Published:Sunday | May 8, 2016 | 12:00 AM
A man sits behind the steering wheel of a Tesla Model S electric car.
The Tesla Model X.


Tesla is fighting to sell its sleek electronic cars in Utah, arguing before the state supreme court that laws regulating traditional car dealers don't apply to it because its business model is fundamentally different.

The company built a US$3 million showroom in Salt Lake City but hasn't been able to sell new cars there because officials decided it breaks state laws about car makers owning dealerships.

Tesla has faced similar roadblocks elsewhere and they are still trying to get a licence to sell in four other states Michigan, Texas, Connecticut, and Arizona according to Tesla general counsel Todd Maron.

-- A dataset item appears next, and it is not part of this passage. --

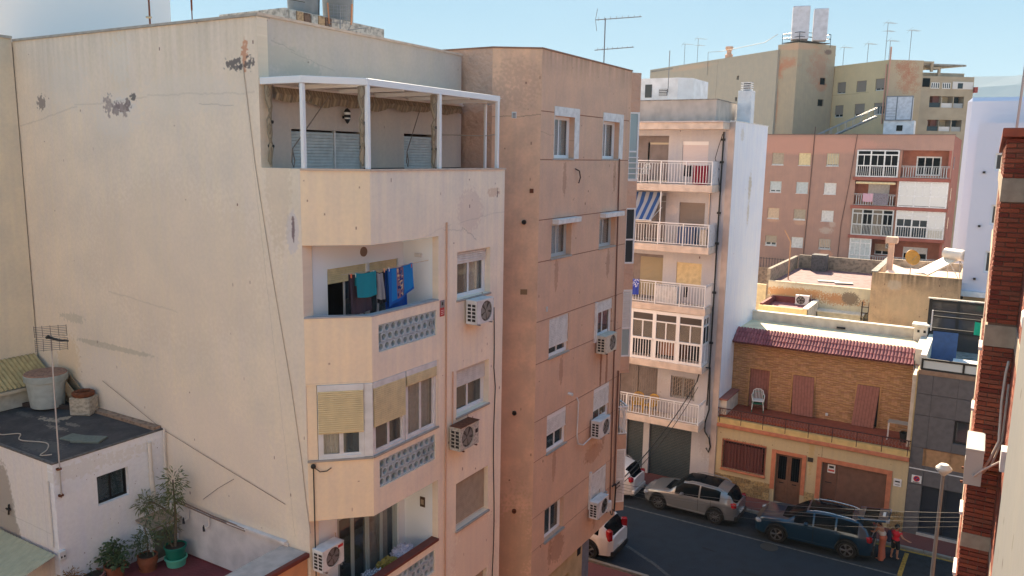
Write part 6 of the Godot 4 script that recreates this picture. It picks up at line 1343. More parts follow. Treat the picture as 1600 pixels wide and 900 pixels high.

A proposal to change the law in Utah so that Tesla could sell failed this year after the company pulled its support, saying the fix was too restrictive because it would have barred them from keeping any inventory in the state at a time when they're gearing up to roll out the new, lower-priced Model 3.

The company decided to focus instead on a challenge they filed before the Utah Supreme Court over the decision to deny them a licence.

In court documents filed last Monday, Tesla lawyers argued that restricting their sales in Utah violates a free-market policy enshrined in the state constitution.

"Banning Tesla hurts everyone except the franchised dealers who are fighting so hard to protect their monopoly," Maron said in a statement.

Tesla lawyers argued that the Utah laws are designed to keep automakers from opening up shop and crowding out independent dealers who sell the same cars.

They say the rule doesn't apply to them because they have never sold through dealers.

The state disagrees. The Utah Attorney-General's Office argues that there are still regulations in a free market and laws keeping car makers from unfairly competing with dealerships do apply to Tesla.


Constitutional right


"In essence, Tesla argues it has a constitutional right to sell cars any way that Tesla prefers. But that's not the law no matter how strenuously Tesla UT tries to cloak its preferred business plan in constitutional garb," Utah Solicitor-General Tyler Green wrote in court documents.

He argues that the lack of a dealer licence hasn't hurt Tesla significantly because the company has nevertheless been able to sell 250 cars in the state.

Established car dealers argue that if Tesla gets permission to sell directly to customers, other automakers could move in and do the same thing.

However, Tesla says they can't sell through traditional dealers because they have to convince customers that an electric car is better than an internal combustion engine, a pitch that would be a conflict for a dealer that also relies on regular car sales.

The company did get a used-car licence for their Salt Lake City showroom, which allows people to test-drive and purchase used cars but not new ones.